A cross band repeater receives a signal on one band and simultaneously retransmits it on another band. This is commonly used to extend the range of a handheld radio by placing the cross band capable radio in a location with better antenna height or reception, so you can work a distant repeater on 70cm from your handheld while the cross band radio relays your signal on 2m (or vice versa).

Full duplex

Most radios can not transmit a signal and receive a signal at the same time. When you key up the radio by pressing PTT, the radio stops receiving. A full duplex radio is (usually) a dual band dual receive radio that has the added circuitry and filters to allow it to transmit on one band at the same time it is receiving signals on another band.
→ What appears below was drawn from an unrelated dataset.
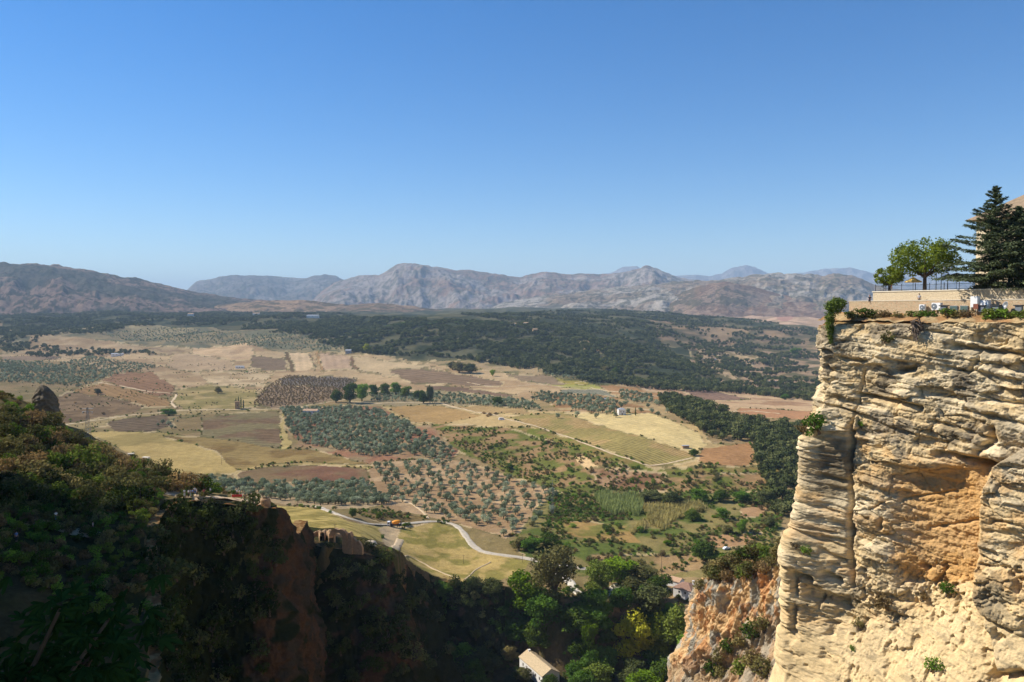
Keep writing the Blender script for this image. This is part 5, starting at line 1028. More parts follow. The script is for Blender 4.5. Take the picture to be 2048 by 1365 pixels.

Full duplex radios are particularly desirable for communicating with satellites.

MicroSD

A few radios have a MicroSD card slot, which typically is used for firmware upgrades or recording audio.

Flashlight

Marked true if the radio has a built-in flashlight.

Roger beep

Why the roger beep is important 🤣

Unlockable

Handheld amateur radios are usually limited to transmitting on the frequency ranges of the amateur radio bands. For most radios, you can modify the hardware to allow it to transmit on a broader range of frequencies. Some radios have a software unlock feature, which permits the radio to transmit on non-amateur frequencies without making any hardware modifications. If the radio has such a software feature, it's referred to as "unlockable".